The latest from Valtteri Tavast, A Living Room, is very Kafka-esque and not for the TikTok generation. Making Tetsuo: The Iron Man look like a modern-day representation of those continually connected to their phones and ‘the outside world’, this short point and click is for the curious, connecting the dots between reality and construct.
I bet that’s a bit too serious and fragmented first thing in the morning. That’s when I’m writing this, as coffee might not be quite the creative liberator one had hoped. However, as this has been sitting in my library for a few weeks, it makes sense to write about it now (even if the game hasn’t launched yet).
There’s no deadline or urgency in writing about the games I purchase or want to play in my spare time. That’s because the games are already out, or I want to take my time and enjoy them. With A Living Room, it’s the kind of thing I like to indulge in, even if it can be done in under an hour.
A Living Room Review
Their previous game, Rock ‘n’ Rock Will Never Die, is one of the wittiest point and click games I’ve played and was so far out there that I can’t help but recommend it to others – more so if you’re a point and click fan and enjoy rock music. This, on the other hand, is different.
A Living Room is mental, and I love it.
While there’s a great deal of dark wit once more, the content is on a deeper level – questioning reality, mortality and liberty (that last one is only there for rhythm). Our playground is a purgatory room, naturally within the confines of a living room, as that’s where many of us have our most contemplative thoughts, with some braindead Netflix show framing the background.
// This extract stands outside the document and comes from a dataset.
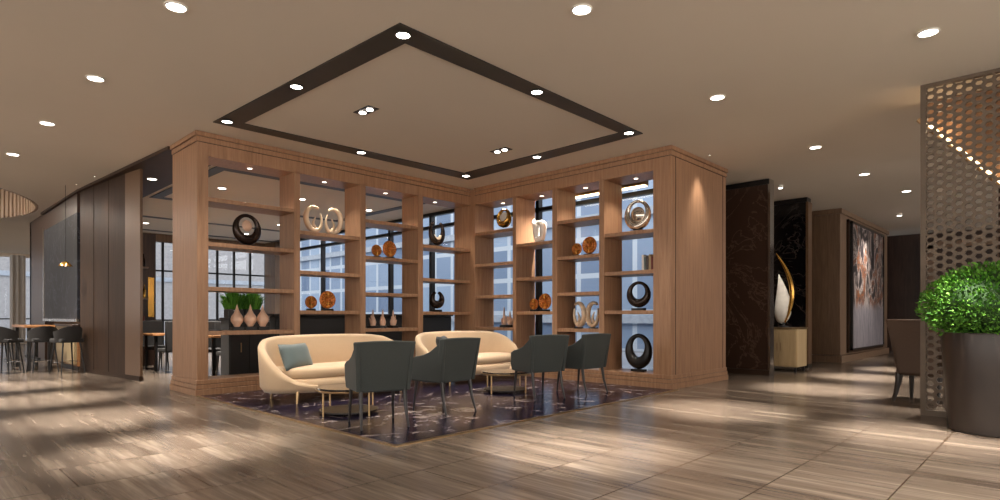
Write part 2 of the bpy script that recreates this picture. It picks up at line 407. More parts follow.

Are you dead? How come you can talk to the furniture? Wait a minute… are you on drugs? Have you not watched this? That would stop you, surely. Anyhoo, yes, it’s all very existential as you confide in a couch, affectionally talk with a knife, or witness an apparition of cosmic horror.
When Life Gives You Lemons
The main character is beautifully illustrated, though the signature art style of Rock ‘n’ Rock Will Never Die becomes prevalent in ‘inanimate’ objects and third parties. For non-readers, there are voiceovers throughout – no doubt AI as they have that slight Skynet tinge to them, yet somehow a good deal of personality – the protagonist and the lemon, for example, are excellent. AI art features in a few sequences; anyone using Leonardo will spot those. They worked here, but I prefer Valtteri Tavast’s art style.
Considering A Living Room is short, you’d expect this to be a flyaway experience. On the contrary, the concepts, presentation and hidden achievements encourage experimentation, but more importantly, from my perspective, thought. This game, inspired by the line, ‘A dying man in a living room’ in Elliott Smith’s A Fond Farewell, is very profound (and funny) and entirely up for interpretation.
A Living Room Review Summary
It’s cliche to say, but A Living Room is a no-brainer for point and click fans – especially though with a penchant for the surreal, ambiguity, and a dark sense of humour. It’s short, and you’ll be thinking about it for some time after finishing it unless you’d prefer to watch ‘meaningful’ TikTok videos, in which case – you do you.